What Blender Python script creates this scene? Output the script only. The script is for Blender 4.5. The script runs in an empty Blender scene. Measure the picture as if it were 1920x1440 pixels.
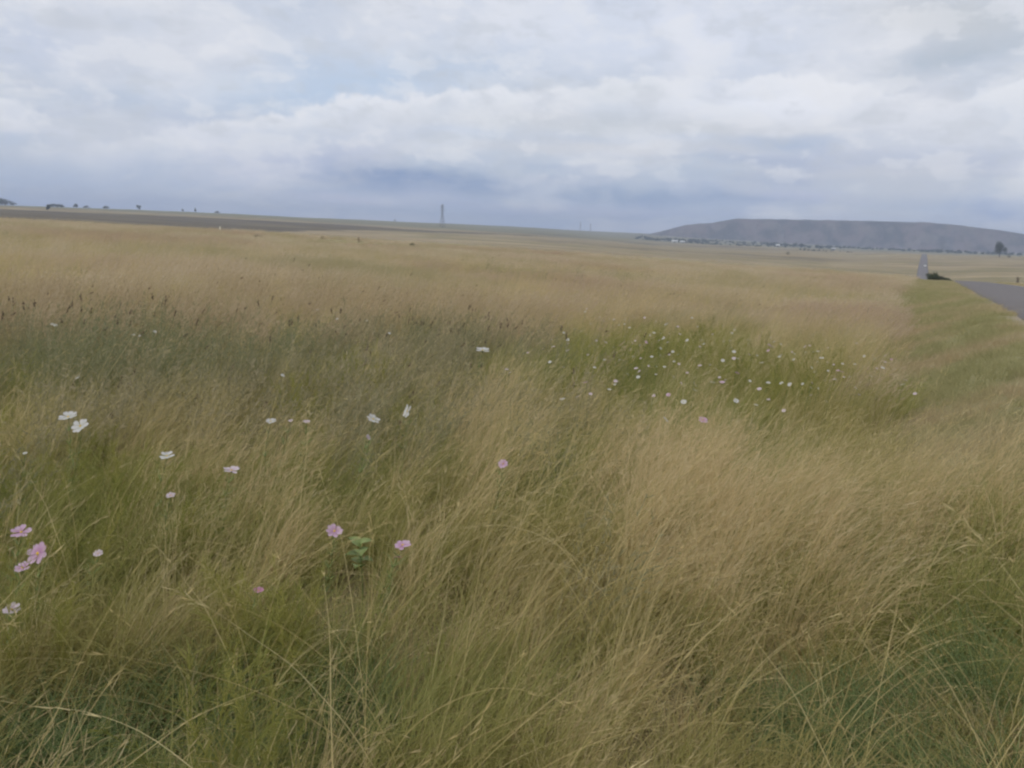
import bpy, math, random
import numpy as np
from mathutils import Vector, Matrix, Euler

D2R = math.pi / 180.0
scene = bpy.context.scene
COL = scene.collection


def S(r, g, b):
    """display colour 0-255 -> linear"""
    f = lambda c: (c / 255.0 / 12.92) if c / 255.0 <= 0.04045 else ((c / 255.0 + 0.055) / 1.055) ** 2.4
    return (f(r), f(g), f(b), 1.0)


# ----------------------------------------------------------------------------
# CAMERA
# ----------------------------------------------------------------------------
F_PX = 1442.0
PITCH = 11.4 * D2R
ROLL = 2.0 * D2R
EYE = 1.65
cam_data = bpy.data.cameras.new("camera")
cam_data.sensor_width = 36.0
cam_data.lens = 36.0 * F_PX / 1920.0
cam_data.clip_start = 0.05
cam_data.clip_end = 30000.0
cam = bpy.data.objects.new("camera", cam_data)
COL.objects.link(cam)
cam.location = (0, 0, EYE)
CAM_R = Euler((math.pi / 2 - PITCH, 0, 0)).to_matrix() @ Matrix.Rotation(ROLL, 3, 'Z')
cam.rotation_euler = CAM_R.to_euler()
scene.camera = cam


def ray(px, py):
    return (CAM_R @ Vector(((px - 960.0) / F_PX, -(py - 720.0) / F_PX, -1.0))).normalized()


def az_el(px, py):
    d = ray(px, py)
    return math.atan2(d.x, d.y) / D2R, math.asin(d.z) / D2R


# ----------------------------------------------------------------------------
# WORLD: overcast sky over a physical blue sky
# ----------------------------------------------------------------------------
SKY_GAIN = 8.5
SUN_EL, SUN_AZ = 52.0, -125.0       # azimuth from the view axis, clockwise
world = bpy.data.worlds.new("World")
scene.world = world
world.use_nodes = True
nt = world.node_tree
nt.nodes.clear()


class NB:
    def __init__(self, tree):
        self.t = tree

    def node(self, typ, **kw):
        n = self.t.nodes.new(typ)
        for k, v in kw.items():
            setattr(n, k, v)
        return n

    def put(self, sock, v):
        if v is None:
            return
        if isinstance(v, bpy.types.NodeSocket):
            self.t.links.new(v, sock)
        else:
            sock.default_value = v

    def m(self, op, a, b=None, c=None, clamp=False):
        n = self.node('ShaderNodeMath', operation=op, use_clamp=clamp)
        self.put(n.inputs[0], a)
        self.put(n.inputs[1], b)
        if c is not None:
            self.put(n.inputs[2], c)
        return n.outputs[0]

    def vec(self, x, y, z=0.0):
        n = self.node('ShaderNodeCombineXYZ')
        self.put(n.inputs[0], x)
        self.put(n.inputs[1], y)
        self.put(n.inputs[2], z)
        return n.outputs[0]

    def vec_add(self, a, v):
        n = self.node('ShaderNodeVectorMath', operation='ADD')
        self.put(n.inputs[0], a)
        self.put(n.inputs[1], v)
        return n.outputs[0]

    def noise(self, v, scale, detail=4.0, rough=0.55, dist=0.0):
        n = self.node('ShaderNodeTexNoise')
        self.put(n.inputs['Vector'], v)
        n.inputs['Scale'].default_value = scale
        n.inputs['Detail'].default_value = detail
        n.inputs['Roughness'].default_value = rough
        n.inputs['Distortion'].default_value = dist
        return n.outputs

    def mix(self, fac, a, b, typ='MIX'):
        n = self.node('ShaderNodeMix', data_type='RGBA', blend_type=typ)
        self.put(n.inputs[0], fac)
        self.put(n.inputs[6], a)
        self.put(n.inputs[7], b)
        return n.outputs[2]

    def rng(self, v, a, b, c=0.0, d=1.0, smooth=True):
        n = self.node('ShaderNodeMapRange', interpolation_type='SMOOTHSTEP' if smooth else 'LINEAR')
        self.put(n.inputs[0], v)
        for i, q in zip((1, 2, 3, 4), (a, b, c, d)):
            self.put(n.inputs[i], q)
        return n.outputs[0]

    def ramp(self, fac, stops, interp='LINEAR'):
        n = self.node('ShaderNodeValToRGB')
        cr = n.color_ramp
        cr.interpolation = interp
        while len(cr.elements) < len(stops):
            cr.elements.new(0.5)
        for e, (p, c) in zip(cr.elements, sorted(stops, key=lambda s: s[0])):
            e.position = p
            e.color = c
        self.put(n.inputs[0], fac)
        return n.outputs[0]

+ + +

# EXERCISE DIRECTIONS
Take the material above from its first line through the line holding "scene.camera = cam" and set it down exactly, without the pictures.

# FINAL ANSWER
What Blender Python script creates this scene? Output the script only. The script is for Blender 4.5. The script runs in an empty Blender scene. Measure the picture as if it were 1920x1440 pixels.
import bpy, math, random
import numpy as np
from mathutils import Vector, Matrix, Euler

D2R = math.pi / 180.0
scene = bpy.context.scene
COL = scene.collection


def S(r, g, b):
    """display colour 0-255 -> linear"""
    f = lambda c: (c / 255.0 / 12.92) if c / 255.0 <= 0.04045 else ((c / 255.0 + 0.055) / 1.055) ** 2.4
    return (f(r), f(g), f(b), 1.0)


# ----------------------------------------------------------------------------
# CAMERA
# ----------------------------------------------------------------------------
F_PX = 1442.0
PITCH = 11.4 * D2R
ROLL = 2.0 * D2R
EYE = 1.65
cam_data = bpy.data.cameras.new("camera")
cam_data.sensor_width = 36.0
cam_data.lens = 36.0 * F_PX / 1920.0
cam_data.clip_start = 0.05
cam_data.clip_end = 30000.0
cam = bpy.data.objects.new("camera", cam_data)
COL.objects.link(cam)
cam.location = (0, 0, EYE)
CAM_R = Euler((math.pi / 2 - PITCH, 0, 0)).to_matrix() @ Matrix.Rotation(ROLL, 3, 'Z')
cam.rotation_euler = CAM_R.to_euler()
scene.camera = cam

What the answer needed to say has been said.